~ Whiskey Leigh Embers ~
Ok I really think I am going insane. I am at the end of my uemployment and still I don't have a job. It's not from the lack of trying either. I have put apps in everywhere from Starbuck's to receptionist jobs. Still nothing. Michigan is so sucking right now for jobs. I have never had to wait this long to find something.

Other things... The Bridesmaid dresses have now been ordered and I am experiencing a feeling of relief. There are still a few things about all of it that piss me off but I am just gonna ignore them till the end of the wedding. I found these really cute invitations at WalMart for $20 a pack. They include the invites all the envelopes for those, reply cards and envelopes for those, thank you cards and envelopes for those and those cute foil seal stickers you put on the back. You print them up yourself but since its saving me about $100 dollars doing it myself, I say hell yeah!
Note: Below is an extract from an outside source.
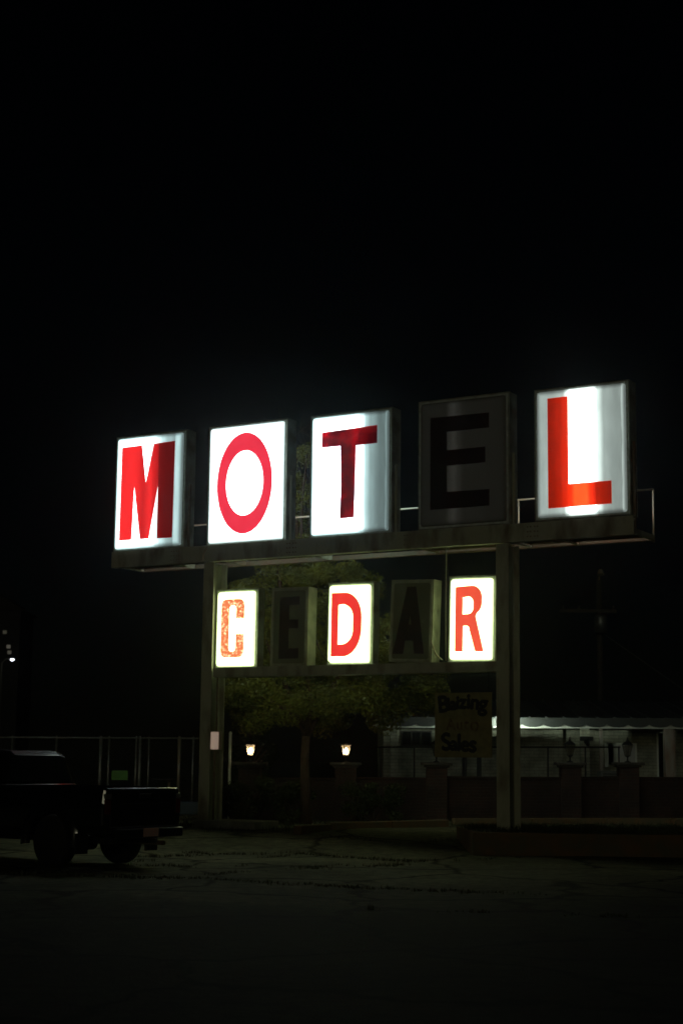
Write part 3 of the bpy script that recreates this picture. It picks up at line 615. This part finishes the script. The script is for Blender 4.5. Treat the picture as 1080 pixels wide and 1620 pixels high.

I got my girls their gifts... I am thinkin on getting something else when I get a job but just something small. I still haven't heard from my parents about what they are willing and unwilling to do. Matter of fact, I haven't heard anything from them at all about anything. I wrote them a letter last week asking them to make sure that I wasn't missing anyone on the guest list, asked if they were going to contribute finacialy, and also asked if they were going to need a hotel room reserved for the wedding OH and that Brian and I want them to meet Brian's parents soon. All of those things are pretty standard to ask before the wedding. Shit, it's only like 4 months and 8 days till my wedding date. They still haven't met his parents!!!!

So I am kind of freaking out about things. Evertime I make a decision about the wedding or talk to Brian about any of the details he kind of yells at me. He says why are you changing that. I thought we were doing it this way? I am only trying to bounce idea off of him to try to cut costs where we can. It just seems that he doesn't really want to be involved. But then when I make a decision he critizises it and is like well you said this or "that doesn't make any sense" I am really sick of that.